Imagens do inconsciente

Para Petrus, “Clarisse” é o encerramento de uma trilogia da morte, mas vista por seu olhar muito pessoal. “A morte aqui é relacionada ao círculo da vida, o fechamento de um ciclo. Clarisse começa a sangrar, mas esse sangue de alguma forma significa a vida”, explica ele. Em seus filmes, gravitam sempre os fantasmas que brotam do seu inconsciente: a criança morta em “Mãe e Filha”, um irmão morto no novo filme.

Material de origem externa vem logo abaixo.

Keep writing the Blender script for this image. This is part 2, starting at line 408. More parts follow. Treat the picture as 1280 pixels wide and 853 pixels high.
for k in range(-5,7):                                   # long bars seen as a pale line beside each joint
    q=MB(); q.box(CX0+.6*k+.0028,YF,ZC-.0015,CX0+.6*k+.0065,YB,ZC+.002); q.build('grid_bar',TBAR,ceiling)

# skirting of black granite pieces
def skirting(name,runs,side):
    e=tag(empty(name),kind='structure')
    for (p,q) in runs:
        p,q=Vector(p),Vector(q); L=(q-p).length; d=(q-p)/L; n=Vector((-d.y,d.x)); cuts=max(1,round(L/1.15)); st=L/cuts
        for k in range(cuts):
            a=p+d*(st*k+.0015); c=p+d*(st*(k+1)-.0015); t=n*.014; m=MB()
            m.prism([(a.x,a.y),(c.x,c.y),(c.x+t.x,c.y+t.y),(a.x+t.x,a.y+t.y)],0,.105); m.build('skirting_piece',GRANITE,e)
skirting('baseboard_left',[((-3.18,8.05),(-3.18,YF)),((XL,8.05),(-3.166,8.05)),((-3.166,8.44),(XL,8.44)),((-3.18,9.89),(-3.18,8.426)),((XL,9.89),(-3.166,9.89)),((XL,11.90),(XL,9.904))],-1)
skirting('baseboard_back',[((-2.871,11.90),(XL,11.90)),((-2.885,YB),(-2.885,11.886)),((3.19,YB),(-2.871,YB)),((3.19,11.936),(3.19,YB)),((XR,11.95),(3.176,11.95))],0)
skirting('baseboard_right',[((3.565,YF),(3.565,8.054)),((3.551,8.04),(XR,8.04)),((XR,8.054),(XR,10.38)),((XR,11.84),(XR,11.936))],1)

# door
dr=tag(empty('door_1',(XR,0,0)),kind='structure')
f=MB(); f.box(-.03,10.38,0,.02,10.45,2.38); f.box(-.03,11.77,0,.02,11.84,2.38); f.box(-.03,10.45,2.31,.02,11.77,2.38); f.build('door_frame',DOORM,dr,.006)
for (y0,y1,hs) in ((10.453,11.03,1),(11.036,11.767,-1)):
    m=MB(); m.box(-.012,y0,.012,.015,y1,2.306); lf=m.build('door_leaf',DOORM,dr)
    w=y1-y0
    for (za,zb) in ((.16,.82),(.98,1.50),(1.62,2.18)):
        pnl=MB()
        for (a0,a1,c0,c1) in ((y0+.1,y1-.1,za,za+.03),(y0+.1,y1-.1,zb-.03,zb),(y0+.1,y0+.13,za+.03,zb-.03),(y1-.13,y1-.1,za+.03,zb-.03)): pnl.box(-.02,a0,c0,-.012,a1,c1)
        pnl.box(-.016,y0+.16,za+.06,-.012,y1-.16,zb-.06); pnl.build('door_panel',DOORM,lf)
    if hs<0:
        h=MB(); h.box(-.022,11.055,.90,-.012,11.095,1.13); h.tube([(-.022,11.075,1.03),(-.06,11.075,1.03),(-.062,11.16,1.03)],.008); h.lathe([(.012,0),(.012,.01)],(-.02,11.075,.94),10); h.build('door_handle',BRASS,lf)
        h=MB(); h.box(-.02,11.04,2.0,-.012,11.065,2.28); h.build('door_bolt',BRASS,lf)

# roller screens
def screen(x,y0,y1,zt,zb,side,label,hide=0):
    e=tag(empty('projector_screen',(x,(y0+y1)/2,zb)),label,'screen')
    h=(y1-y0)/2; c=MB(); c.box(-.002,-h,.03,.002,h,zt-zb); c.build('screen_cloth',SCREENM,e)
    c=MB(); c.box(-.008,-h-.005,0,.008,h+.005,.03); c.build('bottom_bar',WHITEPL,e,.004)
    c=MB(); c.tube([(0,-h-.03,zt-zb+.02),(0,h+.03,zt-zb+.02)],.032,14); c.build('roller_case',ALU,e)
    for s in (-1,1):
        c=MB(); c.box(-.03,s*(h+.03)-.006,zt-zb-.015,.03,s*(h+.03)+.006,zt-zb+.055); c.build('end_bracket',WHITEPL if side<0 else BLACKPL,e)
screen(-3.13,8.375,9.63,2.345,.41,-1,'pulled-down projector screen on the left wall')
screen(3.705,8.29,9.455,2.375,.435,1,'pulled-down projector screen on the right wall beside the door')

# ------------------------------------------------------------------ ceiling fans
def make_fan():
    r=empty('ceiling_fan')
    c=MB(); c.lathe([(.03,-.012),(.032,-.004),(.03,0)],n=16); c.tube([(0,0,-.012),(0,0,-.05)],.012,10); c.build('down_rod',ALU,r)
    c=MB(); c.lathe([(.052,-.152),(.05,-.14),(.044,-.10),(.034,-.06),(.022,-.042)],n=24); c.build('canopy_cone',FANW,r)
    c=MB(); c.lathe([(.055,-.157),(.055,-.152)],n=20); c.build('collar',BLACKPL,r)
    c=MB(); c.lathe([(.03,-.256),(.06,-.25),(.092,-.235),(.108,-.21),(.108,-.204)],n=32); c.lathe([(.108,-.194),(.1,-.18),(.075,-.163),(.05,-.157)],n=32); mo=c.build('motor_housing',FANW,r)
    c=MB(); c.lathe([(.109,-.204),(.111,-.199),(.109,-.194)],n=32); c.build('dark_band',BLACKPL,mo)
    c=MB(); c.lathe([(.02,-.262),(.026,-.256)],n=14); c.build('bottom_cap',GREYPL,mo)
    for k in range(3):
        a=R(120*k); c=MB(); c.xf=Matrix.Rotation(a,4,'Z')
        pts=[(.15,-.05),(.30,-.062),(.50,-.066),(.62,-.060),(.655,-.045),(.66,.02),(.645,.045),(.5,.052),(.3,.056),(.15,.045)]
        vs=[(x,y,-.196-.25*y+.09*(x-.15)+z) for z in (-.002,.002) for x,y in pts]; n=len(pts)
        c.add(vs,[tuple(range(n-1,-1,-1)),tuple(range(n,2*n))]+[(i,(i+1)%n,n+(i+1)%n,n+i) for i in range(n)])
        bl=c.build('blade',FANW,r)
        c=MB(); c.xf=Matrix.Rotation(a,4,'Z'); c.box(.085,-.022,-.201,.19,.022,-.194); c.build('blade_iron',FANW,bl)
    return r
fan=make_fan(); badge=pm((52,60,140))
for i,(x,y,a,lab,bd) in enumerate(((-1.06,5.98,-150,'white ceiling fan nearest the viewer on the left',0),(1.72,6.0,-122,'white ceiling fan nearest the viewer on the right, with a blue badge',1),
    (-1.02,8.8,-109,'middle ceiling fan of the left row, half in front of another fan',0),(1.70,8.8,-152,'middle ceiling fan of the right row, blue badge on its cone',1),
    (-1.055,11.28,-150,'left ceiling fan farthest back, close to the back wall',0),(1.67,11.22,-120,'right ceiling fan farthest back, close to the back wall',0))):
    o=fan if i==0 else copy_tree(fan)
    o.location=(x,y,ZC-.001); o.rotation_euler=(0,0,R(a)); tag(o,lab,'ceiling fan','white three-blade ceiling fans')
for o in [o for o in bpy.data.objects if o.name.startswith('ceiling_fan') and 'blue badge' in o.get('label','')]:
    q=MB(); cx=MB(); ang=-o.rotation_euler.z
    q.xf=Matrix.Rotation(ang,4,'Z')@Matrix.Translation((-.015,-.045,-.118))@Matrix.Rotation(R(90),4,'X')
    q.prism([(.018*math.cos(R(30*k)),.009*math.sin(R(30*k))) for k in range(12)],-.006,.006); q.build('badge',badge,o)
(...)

Para a protagonista, Petrus escolheu a paulista Sabrina Greve, que surgiu no cinema em 2001 como a protagonista de “Uma Vida em Segredo”, de Suzana Amaral. Petrus a escolheu depois de vê-la no curta de terror “O Duplo”, de Juliana Rojas – cineasta com quem ele compartilha o gosto pelo insólito. “A máscara do rosto dela me interessou de cara”, conta. No papel do pai, trabalha pela primeira vez com o paraibano Everaldo Pontes, o São Jerônimo de Julio Bressane, presença constante nos últimos anos em filmes como “Abril Despedaçado”, “Sudoeste” e “Os Pobres Diabos”, longa mais recente do pai de Petrus, Rosemberg Cariry.

Se em “Mãe e Filha” a locação explorada foi a cidade-fantasma de Cococi, a pouco mais de 400 quilômetros de Fortaleza, agora Petrus fecha o seu foco em uma cabana de madeira no meio do mato em Maranguape, a apenas 30 quilômetros da capital – a locação tem mesmo uma vista para as luzes de Fortaleza. Se no longa anterior o processo foi rápido – duas semanas de filmagem –, em “Clarisse” foram cinco semanas, após 15 dias de preparação do elenco.

“Clarisse” deveria ser o segundo longa de Petrus, mas ele sabia que só poderia realizá-lo com o orçamento certo (um BO de R$ 1 milhão). Passou o projeto de “Mãe e Filha” à frente, até conseguir o dinheiro certo para “Clarisse”. Sua meta é aguardar o segundo semestre para tentar incluir o filme na seleção de algum grande festival internacional.

Everaldo Pontes e Verônica Cavalcanti, em “Clarisse”: atuações guiadas pelo peso da existência

 

Opção por um cinema mais radical

Com diversos curtas e três longas numa carreira ainda tão curta, é difícil imaginar que ele se formou em análise de sistemas antes de mergulhar de vez na carreira de cineasta – fruto de certa “pressão da família para estudar algo mais sério”, brinca. Mas a própria influência da família falou mais alto: o menino cresceu em meio à imensa videoteca do pai, viu Rosemberg montar em casa inúmeros de seus filmes e lembra-se de visitar os sets de filmagem do pai quando criança. Aos 12, enfrentou o sol de Santana do Acaraú quando Rosemberg filmava seu primeiro longa de ficção, “A Saga do Guerreiro Alumioso” (1993). Aos 17, acompanhou o pai a Quixadá para as fimagens de “Corisco & Dadá” (1996), um dos marcos da retomada.

Depois de três longas sombrios, seu próximo projeto será mais solar. Petrus roda até o fim do ano “O Barco”, baseado num conto fantástico do escritor cearense Carlos Emílio Corrêa Lima. Na história, um casal que mora numa vila de pescadores tem 23 filhos, cada um batizado com uma letra do alfabeto. A mãe consegue decifrar o futuro a partir deles. Um dia, os filhos trabalham na construção de um barco e A deve partir, mas a mãe não poderá mais saber o futuro se um deles for embora. O desafio é imenso: Petrus pretende rodar todo o longa sem diálogos, aprofundando um cinema radical que é hoje um dos mais instigantes do país.